INSTRUCTIONS TO FOLLOW: Search the listing below for the string "script" and copy every line where it occurs.

++++ COLLECTED MATERIAL

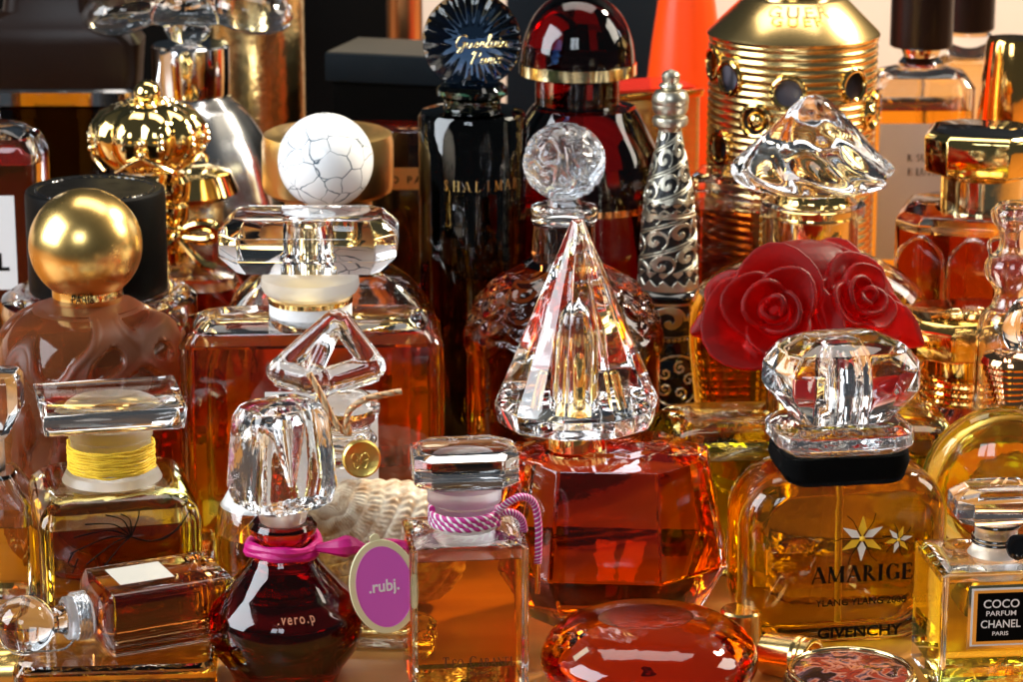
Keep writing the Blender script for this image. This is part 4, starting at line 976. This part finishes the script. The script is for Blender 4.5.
# ---- black bottle with the blue fan stopper
s = Spot(473, 240, 25); t = bottle(s, 'tall black cylindrical bottle with a dark blue fan stopper and gold lettering')
cc = s.c
pr_ = [(0, 0), (cc(52), 0), (cc(53.5), .1), (cc(53.5), s.z(116)), (cc(51), s.z(111)), (cc(44), s.z(109)), (cc(29), s.z(108)), (cc(28), s.z(104)), (cc(29), s.z(98)), (cc(35), s.z(94)), (cc(35), s.z(88)), (cc(31), s.z(84)), (cc(22), s.z(83))]
b, l = filled_lathe(pr_, .22, .4, s.z(124), s.z(124), 72); obj('body', b, 'black_green_glass', t); obj('liquid', l, 'dark_red_liquid', t)
zc = s.z(41); rr = cc(48)
fan = lathe([(0, -.42), (rr*.3, -.42), (rr*.55, -.36), (rr*.88, -.24), (rr, -.1), (rr*1.01, 0), (rr, .1), (rr*.88, .24), (rr*.55, .36), (rr*.3, .42), (0, .42)], 96, lambda a, k, i: 1)
for v in fan.verts:
    a = math.atan2(v.co.y, v.co.x); r_ = math.hypot(v.co.x, v.co.y)/rr
    v.co.z *= .62*(1+.3*math.cos(18*a)*min(1, max(0, r_-.55)*2.4))
st = obj('stopper', join(mv(fan, z=0, rx=PI/2), mv(lathe([(cc(12), -rr*1.0), (cc(14), -rr*.92), (cc(10), -rr*.8)], 24), 0)), 'blue_glass', t, loc=(0, 0, zc))
SCR = {  # running hand: strokes in x, height units
 'G': (.9, [[(.75, .85), (.5, 1), (.2, .8), (.1, .4), (.3, .08), (.6, .15), (.72, .45)], [(.5, .45), (.78, .47), (.72, .1), (.58, -.3), (.34, -.28), (.5, 0)]]),
 'u': (.54, [[(.04, .44), (.04, .12), (.16, .02), (.3, .12), (.36, .44)], [(.36, .44), (.36, .1), (.54, .1)]]),
 'e': (.44, [[(0, .12), (.2, .22), (.3, .36), (.22, .46), (.1, .36), (.08, .14), (.2, .02), (.44, .14)]]),
 'r': (.42, [[(0, .1), (.12, .46), (.15, .38), (.3, .44), (.26, .3), (.28, .06), (.42, .12)]]),
 'l': (.36, [[(0, .1), (.2, .5), (.28, .9), (.2, 1), (.12, .8), (.12, .12), (.2, .02), (.36, .12)]]),
 'a': (.54, [[(.38, .38), (.22, .46), (.08, .3), (.1, .08), (.24, .04), (.38, .3)], [(.4, .44), (.36, .1), (.54, .1)]]),
 'i': (.28, [[(.06, .44), (.06, .1), (.14, .02), (.28, .12)], [(.1, .62), (.12, .67)]]),
 'n': (.56, [[(.04, .44), (.06, .02)], [(.06, .25), (.2, .44), (.34, .4), (.36, .1), (.42, .03), (.56, .12)]]),
 'P': (.8, [[(.3, .95), (.16, 0)], [(.06, .75), (.25, 1), (.6, .98), (.7, .75), (.5, .52), (.24, .5)]]),
 's': (.38, [[(.3, .42), (.16, .46), (.1, .34), (.26, .2), (.2, .04), (.02, .06)]])}
def script(word, h):
    x = 0; st_ = []
    for ch in word:
        w, ss = SCR[ch]
        for q_ in ss: st_.append([((x+a+.3*b)*h, b*h) for a, b in q_])
        x += w
    m = x*h/2; return [[(a-m, b) for a, b in q_] for q_ in st_]
obj('lettering', mv(ribbon_bm(script('Guerlain', .5), .026), cc(9), -.27, cc(-6), rx=PI/2, ry=R(-2)), 'gold_ink', st)
obj('lettering', mv(ribbon_bm(script('Paris', .5), .026), cc(13), -.265, cc(-22), rx=PI/2, ry=R(-2)), 'gold_ink', st)
bm = join(*[mv(serif_bm(ch, cc(10), wf=.75), k*cc(11.6)) for k, ch in enumerate('SHALIMAR')])
obj('lettering', wrap(mv(stand(bm, cc(80)), 0, 0, s.z(187, -2)), cc(53.5)+.015, R(-77)), 'gold_ink', t)

# ================================================================== fourth row
# ---- red mushroom-cap bottle
s = Spot(578, 150, 29.5); t = bottle(s, 'deep red bottle with a domed red cap and a thin gold band')
cc = s.c
bx = at(604, 200, 29.5).x-s.x
pr_ = [(.0, 0), (cc(98), 0), (cc(102), .3), (cc(98), s.z(262)), (cc(92), s.z(225)), (cc(84), s.z(180)), (cc(73), s.z(145)), (cc(58), s.z(116)), (cc(52), s.z(107)), (cc(45), s.z(105))]
b, l = filled_lathe(pr_, .3, .4, s.z(196), s.z(196), 72); obj('body', mv(b, cc(6)), 'plum_glass', t)
obj('neck', lathe(s.pr([(44, 106), (42, 103), (42, 78), (40, 76)]), 64), 'ruby_glass', t)
dome = [(cc(40), s.z(75)), (cc(56), s.z(74))]+[(cc(56.5)*math.cos(a)**.9, s.z(62)+(s.z(-8)-s.z(62))*math.sin(a)) for a in [PI/2*i/20 for i in range(20)]]+[(0, s.z(-8))]
cap = obj('cap', lathe([(0, s.z(75))]+dome, 72), 'ruby_glass', t)
obj('band', lathe([(cc(56), s.z(74)), (cc(58.5), s.z(73.5)), (cc(58.5), s.z(62.5)), (cc(57), s.z(62)), (cc(56.9), s.z(62.3))], 72), 'pale_gold', cap)
obj('band', mv(lathe([(cc(83), s.z(202)), (cc(84.6), s.z(201.5)), (cc(83.4), s.z(195.5)), (cc(81.5), s.z(195))], 72), cc(6)), 'orange_gold', t)
obj('lettering', mv(stand(serif_bm('R', cc(16))), cc(62), -cc(72), s.z(213, -2.8), rz=R(40)), 'gold_ink', t)

# ---- gold crown bottle
s = Spot(150, 170, 29); t = bottle(s, 'amber bottle with a shiny gold crown for a cap and a gold bow')
cc = s.c
zc, rr = s.z(137), cc(58)
ln = lambda a, k, i: 1+.1*abs(math.cos(5*a))-.06
hgt = s.z(100)-s.z(137)
crown = obj('crown', mv(lathe([(0, -hgt*.95), (rr*.45, -hgt*.95), (rr*.72, -hgt*.75), (rr*.93, -hgt*.35), (rr, .05*hgt), (rr*.95, .4*hgt), (rr*.8, .72*hgt), (rr*.5, .93*hgt), (rr*.2, .97*hgt), (0, .94*hgt)], 100, ln), z=zc), 'gold', t)
obj('knob', mv(sph(cc(14), 32), z=s.z(94)), 'gold', crown)
bd = []
for k in range(10):
    az = 2*PI*k/10+PI/10+PI/2
    for j in range(9):
        e = R(-4+9.5*j); bd.append(mv(sph(.15, 10), rr*1.0*math.cos(e)*math.cos(az), rr*math.cos(e)*math.sin(az), zc+hgt*.98*math.sin(e)))
obj('bead_row', join(*bd), 'pale_gold', crown)
fl_ = []
for k in range(5):
    az = 2*PI*k/5-PI/2
    for dz, da in ((.02, 0), (-.28, 0)):
        fl_.append(mv(sph(.17, 12), (rr*.99)*math.cos(az+da), (rr*.99)*math.sin(az+da), zc+dz*hgt+.1))
    arc = [Vector((rr*(1.02-.12*(abs(u))**2*0)*math.cos(az+u*.5), rr*1.0*math.sin(az+u*.5), zc-hgt*(.28+.42*abs(u)))) for u in [x/6-1 for x in range(13)]]
    fl_.append(sweep([Vector((v.x*.97, v.y*.97, v.z)) for v in arc], .07, 8))
obj('ornament', join(*fl_), 'pale_gold', crown)
ox = cc(22)
obj('neck', mv(lathe(s.pr([(15, 262), (17, 250), (13, 244), (17, 238), (17, 228), (13, 224), (16, 216), (16, 206), (12, 202), (17, 194), (17, 182), (13, 176), (13, 172.5)])+[(0, s.z(172.5))], 48), ox), 'gold', t)
secs = [(0, cc(70), 1.7, .8), (.2, cc(74), 1.8, .9), (s.z(300), cc(74), 1.8, 1.0), (s.z(275), cc(60), 1.6, 1.0), (s.z(263), cc(24), .8, .6)]
b, l = filled([(a, b_, c_, d_) for a, b_, c_, d_ in secs], .25, .4, s.z(285)); obj('body', mv(b, ox), 'amber_glass', t); obj('liquid', mv(l, ox), 'cognac_liquid', t)
def bow(sx):
    pts = spline([(0, -.95, 0), (.6*sx, -1.2, .45), (1.35*sx, -1.3, .5), (1.6*sx, -1.25, .1), (1.1*sx, -1.25, -.1), (.2*sx, -1.0, -.05)], 7)
    return sweep(pts, [.13+.12*math.sin(PI*i/len(pts)) for i in range(len(pts))], 10)
tails = [sweep(spline([(0, -1, 0), (.5*q, -1.25, -.5), (1.0*q, -1.35, -1.0), (1.5*q, -1.3, -1.2)], 7), [.12+.1*i/21 for i in range(22)], 8) for q in (1, -1)]
obj('bow', mv(join(bow(1), bow(-1), *tails, mv(sph(.26, 20), 0, -1.05, 0)), ox+.2, .2, s.z(232)), 'gold', t)
obj('shoulder_plate', mv(lathe([(cc(22), s.z(178)), (cc(44), s.z(186)), (cc(52), s.z(205)), (cc(40), s.z(212)), (cc(20), s.z(205))], 48), ox+cc(8), 2.6), 'gold', t)

# ---- bottle with a white label at the picture edge
s = Spot(-10, 220, 28); t = bottle(s, 'rounded amber bottle with a white label and black capitals at the picture edge')
cc = s.c; hx = cc(58)
secs = [(0, hx-.1, 1.4, .5), (.1, hx, 1.5, .6), (s.z(150), hx, 1.5, .6), (s.z(135), hx-.25, 1.35, .7), (s.z(126), hx-.8, 1.0, .7), (s.z(123), hx-1.3, .8, .6)]
b, l = filled(secs, .26, .4, s.z(160), s.z(136)); obj('body', b, 'clear_glass', t); obj('liquid', l, 'amber_liquid', t)
obj('cap', lathe(s.pr([(14, 122.5), (15, 120), (15, 14), (13, 10)])+[(0, s.z(10))], 40), 'silver', t)
zl0, zl1 = s.z(290, -1.5), s.z(196, -1.5)
lb = obj('label', box(cc(64), .02, zl1-zl0, 0, 0, -1.52, (zl0+zl1)/2), 'white_paper', t)
obj('lettering', mv(stand(text_bm('E', cc(9), .01)), cc(12), -1.538, s.z(224, -1.5)), 'ink', lb)
obj('lettering', mv(stand(text_bm('L', cc(17), .01, .03)), cc(18), -1.538, s.z(262, -1.5)), 'ink', lb)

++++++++

EXERCISE SOLUTION:
Keep writing the Blender script for this image. This is part 4, starting at line 976. This part finishes the script. The script is for Blender 4.5.
def script(word, h):
obj('lettering', mv(ribbon_bm(script('Guerlain', .5), .026), cc(9), -.27, cc(-6), rx=PI/2, ry=R(-2)), 'gold_ink', st)
obj('lettering', mv(ribbon_bm(script('Paris', .5), .026), cc(13), -.265, cc(-22), rx=PI/2, ry=R(-2)), 'gold_ink', st)